Seat will now seek protections from Italian courts while it tries to restructure its debt. The company went through a debt restructuring last year. At the end of 2011, the company had debts totaling 2.7 billion euros. The restructuring reduced the debt to 1.3 billion euros.

A slumping Italian economy, the rapid shift from print to digital, as well as the company’s debt, even after last year’s restructuring, have conspired to undermine Seat’s financial condition. At its peak in 2007, Seat’s revenue in Italy was 1.1 billion euros with a 51 percent EBITDA margin. In 2011, Italian revenues were 852 million with a 46 percent margin. The company has not yet reported its 2012 results, but we expect to see steep revenue declines.

Last March, Seat was rocked by the death of its popular CEO Alberto Cappellini, who died of a heart attack shortly after completing the last financial restructuring, which at the time was believed to have bought the company some breathing room to transform the business.
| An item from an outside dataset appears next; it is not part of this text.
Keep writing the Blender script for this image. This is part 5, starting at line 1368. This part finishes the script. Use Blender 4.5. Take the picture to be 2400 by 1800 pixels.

Now the company is saying it will fall well short of its earlier 2011-13 financial projections.

In an announcement released earlier today, the company had this to say about its financial condition:

“Although the group has a substantial capacity of generating operating profits and cash flows, the financial debt burden is not sustainable, particularly in light of expected performance levels, and, in addition, prevents the undertaking of business development options.”

Seat noted in its announcement that the Italian economy contracted by 2.2 percent in 2012, and the overall ad market shrank by 14 percent. The economic situation is not expected to improve until the second half of this year, at the earliest.